Sadece 2021 yılının ilk dört aylık periyoduna baktığımızda toplam 112 ilanın, 83 adedini öğretim görevlisi kadroları oluşturmaktadır. Öğretim görevlisi alımları bu denli yüksek sayıda iken, üniversitelerin araştırma görevlisi istihdamını sınırlı sayıda tercih etmesinin en büyük sebebinin Yükseköğretim Kurulunun yukarıda özetlediğimiz kararının sonucu olarak düşünüyoruz. Çoğu üniversite, kendi bünyesinde lisansüstü eğitim programı olsa dahi, kişinin talep etmesi halinde eğitim gördüğü üniversiteye geçebileceği riskini göz önüne almak suretiyle ilana çıkmamaktadır.

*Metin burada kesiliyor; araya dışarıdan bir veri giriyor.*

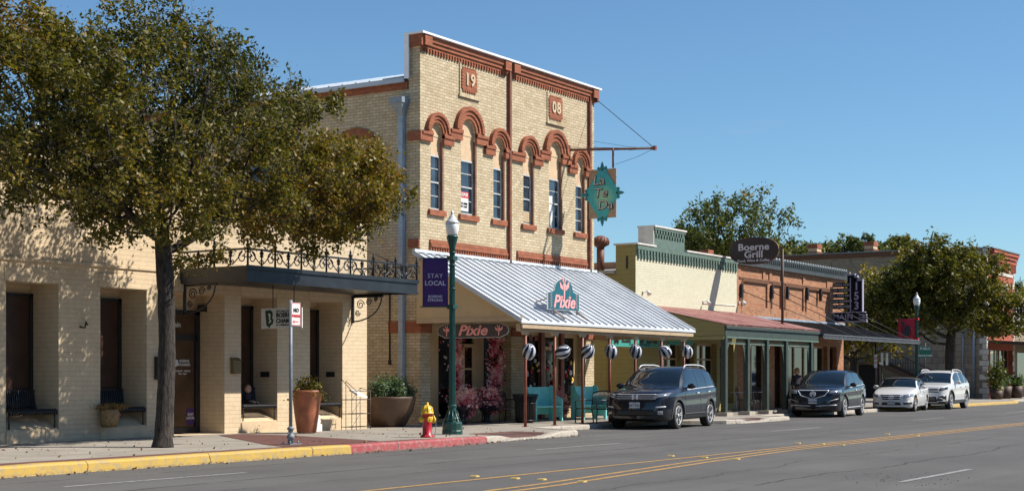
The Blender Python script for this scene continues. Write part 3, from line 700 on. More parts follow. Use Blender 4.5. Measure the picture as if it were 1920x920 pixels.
# plaques on the inner recess sides, camera, mailbox, wall box
f = MB(); pl = []
for i in (3, 4):
    bb = OPS[i][1]; f = MB(); f.box(bb - .03, bb - .002, YC + .25, YC + .52, 1.47, 1.60); f.build('plaque', M_BLKPLASTIC, cb)
f = MB(); bx = OPS[2][1]; f.box(bx - .14, bx - .003, YC + .55, YC + .72, 3.0, 3.16); f.lathe([(.0, 0), (.035, .0), (.035, .05), (0, .05)], (bx - .07, YC + .56, 3.08), 10, axis='y'); f.build('security_camera', M_BLKPLASTIC, cb)
x0 = wx(432, YC); x1 = wx(446, YC); f = MB(); f.box(x0, x1, YC - .11, YC - .001, 1.55, 1.86); f.prism([(0, 1.86), (.13, 1.86), (.0, 1.93)], ((x0 - .01, YC - .0, 0), (0, -1, 0), (0, 0, 1), (1, 0, 0)), 0, x1 - x0 + .02)
f.build('letterbox', mat('old_brass_paint', (.16, .11, .04), .5, .3), cb)
f = MB(); f.box(wx(289, YC), wx(321, YC), YC - .1, YC - .001, 1.42, 1.92); f.build('meter_box', M_BLKPLASTIC, cb)
f = MB(); xx = wx(153, YC); f.tube([(xx - .05, YC - .0, 2.52), (xx, YC - .1, 2.5), (xx + .03, YC - .1, 2.62), (xx + .09, YC - .08, 2.56)], .02, 6); f.build('wall_hook', M_BLACKIRON, cb)
# canopy with iron cresting
CX0, CX1, CYF, CZ0, CZ1 = 24.8, 31.1, 22.6, 3.56, 3.90
f = MB(); f.box(CX0 + .03, CX1 - .03, CYF + .03, YC - .002, 3.60, 3.80)
f.box(CX0, CX1, CYF, CYF + .05, CZ0, CZ1); f.box(CX0, CX0 + .05, CYF + .05, YC - .002, CZ0, CZ1); f.box(CX1 - .05, CX1, CYF + .05, YC - .002, CZ0, CZ1)
f.box(CX0 - .03, CX1 + .03, CYF - .035, CYF - .002, CZ1 - .08, CZ1 + .012); f.box(CX0 - .02, CX1 + .02, CYF - .02, CYF - .001, CZ0 - .01, CZ0 + .04)
can = f.build('canopy', mat('black_canopy_steel', (.018, .022, .028), .42, .2, var=.5, scale=1.6), cb)
def scroll(mb, O, U, s, flip=1):
    """S-scroll in plane spanned by U and z; O base centre"""
    pts = []
    for i in range(26):
        t = i / 25; a = PI * .5 + t * 2.6 * PI * .85; rr = .135 * s * (1 - t * .82)
        pts.append((flip * (.13 * s) + flip * rr * math.cos(a) * -1, .17 * s + rr * math.sin(a)))
    p2 = [(flip * .44 * s, .02)]; 
    for i in range(10):
        t = i / 9; p2.append((flip * (.44 - .31 * t) * s, (.03 + .275 * t ** 1.4) * s * 1.0))
    allp = p2 + pts
    mb.tube([Vector(O) + Vector(U) * x + Vector((0, 0, z)) for x, z in allp], .013, 5)
    c2 = []
    for i in range(16):
        t = i / 15; a = -PI * .5 + t * 1.8 * PI; rr = .06 * s * (1 - t * .75); c2.append((flip * (.43 * s) - flip * rr * math.cos(a) * .9, .085 * s + rr * math.sin(a)))
    mb.tube([Vector(O) + Vector(U) * x + Vector((0, 0, z)) for x, z in c2], .011, 5)
def finial(mb, O, U, h, big=True):
    O = Vector(O); U = Vector(U)
    mb.tube([O, O + Vector((0, 0, h * .55))], .024 if big else .018, 8)
    z = h * .55
    mb.lathe([(.024, 0), (.05, .02), (.03, .045), (.045, .08), (.05, .10), (.02, .14), (.03, .17), (.0, .25 if big else .2)], O + Vector((0, 0, z)), 8)
    if big:
        for s_ in (-1, 1):
            mb.tube([O + Vector((0, 0, z - .03)) + U * s_ * .0, O + U * s_ * .07 + Vector((0, 0, z - .07)), O + U * s_ * .10 + Vector((0, 0, z - .02)), O + U * s_ * .07 + Vector((0, 0, z + .03)), O + U * s_ * .045 + Vector((0, 0, z))], .016, 6)
            mb.tube([O + U * s_ * .02 + Vector((0, 0, z - .16)), O + U * s_ * .1 + Vector((0, 0, z - .17)), O + U * s_ * .12 + Vector((0, 0, z - .12)), O + U * s_ * .08 + Vector((0, 0, z - .10))], .014, 6)
cr = MB(); ZR = CZ1 + .012; n = 7; stp = (CX1 - CX0 - .06) / n
for i in range(n + 1):
    x = CX0 + .03 + i * stp; O = (x, CYF + .0, ZR); finial(cr, O, (1, 0, 0), .62)
    if i < n:
        scroll(cr, O, (1, 0, 0), 1.0, 1); scroll(cr, (x + stp, CYF, ZR), (1, 0, 0), 1.0, -1); finial(cr, (x + stp / 2, CYF, ZR), (1, 0, 0), .34, False)
cr.bar((CX0, CYF, ZR + .35), (CX1, CYF, ZR + .35), .03, .045)
for X in (CX0 + .0, CX1 - .0):
    cr.bar((X, CYF, ZR + .35), (X, YC - .003, ZR + .35), .03, .045)
    for j in (0, 1):
        O = (X, CYF + j * .96, ZR); scroll(cr, O, (0, 1, 0), 1.0, 1); scroll(cr, (X, CYF + (j + 1) * .96, ZR), (0, 1, 0), 1.0, -1)
        if j: finial(cr, O, (0, 1, 0), .62)
        finial(cr, (X, CYF + j * .96 + .48, ZR), (0, 1, 0), .34, False)
    cr.tube([(X, CYF + .3, ZR + .3), (X, YC - .01, ZR + .95)], .012, 5)
cr.build('iron_cresting', M_BLACKIRON, can)
for X in (CX0 + .12, CX1 - .12):
    k = MB(); k.box(X - .03, X + .03, YC - .05, YC - .003, 2.86, 3.56); k.bar((X, YC - .03, 3.53), (X, YC - 1.0, 3.53), .05, .05)
    arc = [(X, YC - .03 - .92 * math.sin(t), 2.9 + .60 * (1 - math.cos(t))) for t in [i * PI / 2 / 14 for i in range(15)]]
    k.tube(arc, .02, 6)
    for (cy, cz, r0, sg) in ((.24, 3.33, .13, 1), (.52, 3.39, .10, 1), (.15, 3.12, .085, -1), (.74, 3.45, .06, 1)):
        k.tube([(X, YC - .03 - cy - r0 * (1 - t * .8) * math.cos(sg * t * 4.2 * PI * .8), cz + r0 * (1 - t * .8) * math.sin(sg * t * 4.2 * PI * .8)) for t in [i / 22 for i in range(23)]], .013, 5)
    k.build('bracket', M_BLACKIRON, can)

# ------------------------------------------------------------------ the 1908 two-storey shop building
X0, X1, ZT = 34.8, 44.8, 11.12
sb = thing('brick_shop_building', (X0, YF, .12), 'tall two storey pale brick building with red brick arches and 1908 panels', 'building')
PF = lambda s, z, d: (s, YF + d, z)
wc = [35.70, 37.25, 38.80, 40.50, 42.12, 43.72]; big = [0, 1, 0, 0, 1, 0]
wc[0] = (wx(808, YF) + wx(828, YF)) / 2; wc[1] = (wx(865, YF) + wx(890, YF)) / 2; wc[2] = (wx(926, YF) + wx(943, YF)) / 2
wc[3] = (wx(981, YF) + wx(999, YF)) / 2; wc[4] = (wx(1031, YF) + wx(1050, YF)) / 2; wc[5] = (wx(1080, YF) + wx(1094, YF)) / 2
ops = []
for c, bg_ in zip(wc, big):
    hw = .37 if bg_ else .28; top = (8.70 if bg_ else 8.47) + hw
    ops.append((c - hw, c + hw, 6.24, top, True, .16))
ops += [(35.3, 39.6, .05, 2.95, False, .45), (40.3, 44.2, .05, 2.95, False, .45)]
mb = MB(); wall(mb, PF, X0, X1, 0, ZT, ops, .16)
mb.box(X1 - .001, X1, YF, 46, 0, ZT - 1.2) if False else None
mb.quad((X1, YF, 0), (X1, YF + .4, 0), (X1, YF + .4, ZT), (X1, YF, ZT)); mb.quad((X1, YF + .4, 0), (X1, 46, 0), (X1, 46, 9.86), (X1, YF + .4, 9.86))
mb.quad((X0, YF, 0), (X0, YF, ZT), (X0, YF + .4, ZT), (X0, YF + .4, 0)); mb.quad((X0, YF + .4, 9.8), (X0, YF + .4, ZT), (X1, YF + .4, ZT), (X1, YF + .4, 9.8)); mb.quad((X0, YF, ZT), (X1, YF, ZT), (X1, YF + .4, ZT), (X0, YF + .4, ZT))
PS = lambda s, z, d: (X0 + d, s, z)
sops = [(y - .62, y + .62, 6.2, 8.35, False, .14) for y in (27.5, 31.0, 34.5, 38.0, 41.5)]
wall(mb, PS, YF + .4, 46, 0, 9.62, sops, .14); mb.quad((X0, 46, 0), (X0, 46, 9.86), (X1, 46, 9.86), (X1, 46, 0))
mb.quad((X0 + .2, 27, 0), (X0 + .2, 46, 0), (X0 + .2, 46, 9.6), (X0 + .2, 27, 9.6))
mb.build('wall', M_PALEBRICK, sb)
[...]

Şayet bu duruma yönelik yeni bir politika geliştirilmezse, üniversitelerin büyük bir çoğunluğunda araştırma görevlisi ilanlarının giderek azalacağı kesindir.

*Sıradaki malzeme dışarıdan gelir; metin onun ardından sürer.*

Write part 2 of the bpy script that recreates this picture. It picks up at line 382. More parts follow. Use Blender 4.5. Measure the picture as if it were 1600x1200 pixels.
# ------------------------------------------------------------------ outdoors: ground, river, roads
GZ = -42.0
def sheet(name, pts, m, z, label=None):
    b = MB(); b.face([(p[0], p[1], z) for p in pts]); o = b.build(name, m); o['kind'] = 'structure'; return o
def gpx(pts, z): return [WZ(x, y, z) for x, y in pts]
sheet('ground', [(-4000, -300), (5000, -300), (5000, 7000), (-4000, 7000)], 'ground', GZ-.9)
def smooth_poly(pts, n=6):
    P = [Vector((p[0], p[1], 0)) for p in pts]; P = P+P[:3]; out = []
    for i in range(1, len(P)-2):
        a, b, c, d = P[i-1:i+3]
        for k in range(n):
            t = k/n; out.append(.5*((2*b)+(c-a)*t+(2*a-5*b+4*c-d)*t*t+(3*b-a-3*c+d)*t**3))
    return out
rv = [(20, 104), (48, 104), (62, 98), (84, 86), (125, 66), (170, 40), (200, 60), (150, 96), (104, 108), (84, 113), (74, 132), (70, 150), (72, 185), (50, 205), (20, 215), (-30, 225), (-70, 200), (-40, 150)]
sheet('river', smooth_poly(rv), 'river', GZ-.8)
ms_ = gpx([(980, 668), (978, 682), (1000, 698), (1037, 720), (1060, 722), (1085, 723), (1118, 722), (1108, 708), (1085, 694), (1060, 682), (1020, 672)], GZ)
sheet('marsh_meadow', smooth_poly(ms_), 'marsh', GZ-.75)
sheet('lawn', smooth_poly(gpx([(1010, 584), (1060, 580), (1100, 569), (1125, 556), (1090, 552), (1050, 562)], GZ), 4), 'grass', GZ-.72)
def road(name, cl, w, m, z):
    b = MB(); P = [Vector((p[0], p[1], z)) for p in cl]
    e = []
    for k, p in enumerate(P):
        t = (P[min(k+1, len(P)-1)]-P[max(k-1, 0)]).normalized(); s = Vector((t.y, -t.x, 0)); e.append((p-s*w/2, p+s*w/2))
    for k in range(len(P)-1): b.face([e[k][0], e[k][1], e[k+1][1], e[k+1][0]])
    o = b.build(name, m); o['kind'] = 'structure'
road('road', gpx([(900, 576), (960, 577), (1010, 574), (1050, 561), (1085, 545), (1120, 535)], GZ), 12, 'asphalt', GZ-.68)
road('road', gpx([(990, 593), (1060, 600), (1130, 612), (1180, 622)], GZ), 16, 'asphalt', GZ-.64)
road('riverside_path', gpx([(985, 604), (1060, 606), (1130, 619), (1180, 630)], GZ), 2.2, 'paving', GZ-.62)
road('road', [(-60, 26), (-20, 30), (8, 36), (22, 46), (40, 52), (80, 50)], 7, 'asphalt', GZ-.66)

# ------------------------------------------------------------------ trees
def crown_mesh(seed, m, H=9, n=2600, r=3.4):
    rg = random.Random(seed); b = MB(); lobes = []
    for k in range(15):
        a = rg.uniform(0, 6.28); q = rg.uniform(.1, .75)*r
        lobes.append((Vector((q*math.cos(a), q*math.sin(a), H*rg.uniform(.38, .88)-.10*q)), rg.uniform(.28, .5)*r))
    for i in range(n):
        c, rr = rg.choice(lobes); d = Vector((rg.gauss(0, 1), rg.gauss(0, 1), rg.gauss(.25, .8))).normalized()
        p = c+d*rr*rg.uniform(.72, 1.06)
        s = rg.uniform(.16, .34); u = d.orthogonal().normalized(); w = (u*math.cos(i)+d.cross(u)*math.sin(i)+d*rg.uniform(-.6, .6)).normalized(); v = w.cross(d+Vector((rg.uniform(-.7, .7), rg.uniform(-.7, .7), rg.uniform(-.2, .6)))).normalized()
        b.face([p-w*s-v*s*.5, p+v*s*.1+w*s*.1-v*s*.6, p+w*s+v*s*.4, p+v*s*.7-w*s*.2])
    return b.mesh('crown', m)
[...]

Bu çerçevede bizim önerimiz,

-Her yıl verilen öğretim elemanı atama izinlerinin en az %50-60'ının araştırma görevlisi kadrolarına ayrılmasına yönelik yönetmelikte düzenleme yapılması,

-Eğitim ve öğretime başlanması ve sürdürülebilmesi için gerekli asgari koşullar içerisinde araştırma görevlisi istihdamını tüm lisans programlarında zorunlu hale getirilmesi ve bazı programlarda uygulandığı gibi eğitim-öğretimin 4 üncü yılına kadar her yıl araştırma görevlisi alınmasının zorunlu hale getirilmesi,

-Yıl içerisinde ayrılan araştırma görevlisi olursa yerine alınabilecek öğretim elemanının sadece araştırma görevlisi kadrolarında kullanılabilmesi,

-Ek olarak ilgili bölümün Doktora programı varsa araştırma görevlisi istihdamını teşvik amacıyla ilave araştırma görevlisi istihdamı imkanı sağlanmasına olanak verilmesi,

Hususlarının mevzuat düzenlemesi haline getirilmesi ile bu konunun çözüme kavuşturulabileceğini düşünüyoruz. Aksi takdirde her geçen gün Üniversiteler tarafından liyakatsiz öğretim görevlisi ilanları ile karşı karşıya kalmaya devam edileceğini üzülerek belirtmek isteriz.